A spokesman for Alassane Ouattara, the internationally recognized winner of last November's presidential poll, confirmed on Wednesday that his forces had entered the city of Yamoussoukro but told The Associated Press news agency that pockets of resistance still existed.

Earlier Wednesday, following a successful offensive by Ouattara sympathisers, including the capture of two more towns, Gbagbo called for a cease-fire and mediation in the Ivory Coast.

Fighting in Ivory Coast has intensified, with fighters loyal to Ouattara reportedly entering at least two new towns Wednesday after seizing several cities the day before from forces loyal to Gbagbo and moving closer to the official capital of Yamoussoukro.

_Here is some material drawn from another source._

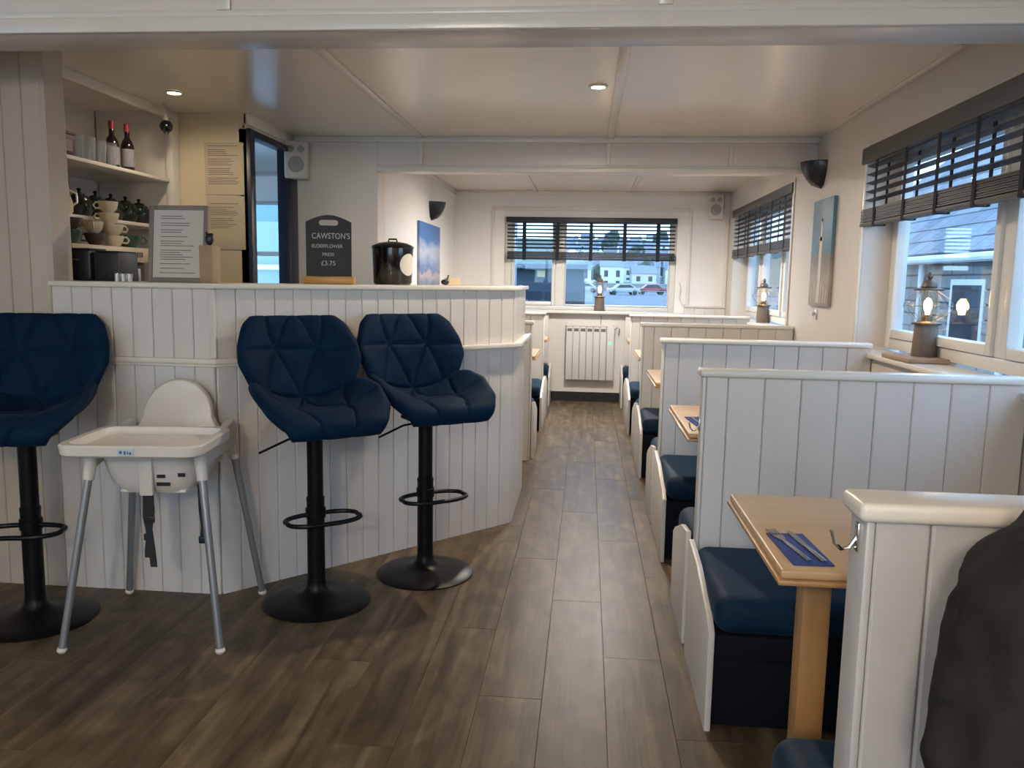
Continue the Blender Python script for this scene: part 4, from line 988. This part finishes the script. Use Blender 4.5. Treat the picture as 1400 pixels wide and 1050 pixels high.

The Associated Press quoted Ouattara's defense spokesman as saying fighters had taken control of the central towns of Bouafle and Sinfra. Witnesses also reported gunfire in Tiebissou, 30 miles from Yamoussoukro.

A spokesman for Gbagbo, meanwhile, called for a cease-fire and mediation. Don Mello told Radio France Internationale that the army had adopted a strategy of tactical withdrawal, though he that Gbagbo's forces could use their "legitimate right of defense."

Ouattara is the internationally recognized winner of the presidential election last November, but Gbagbo has refused to relinquish power and continues to control Ivory Coast's largest city and financial capital, Abidjan.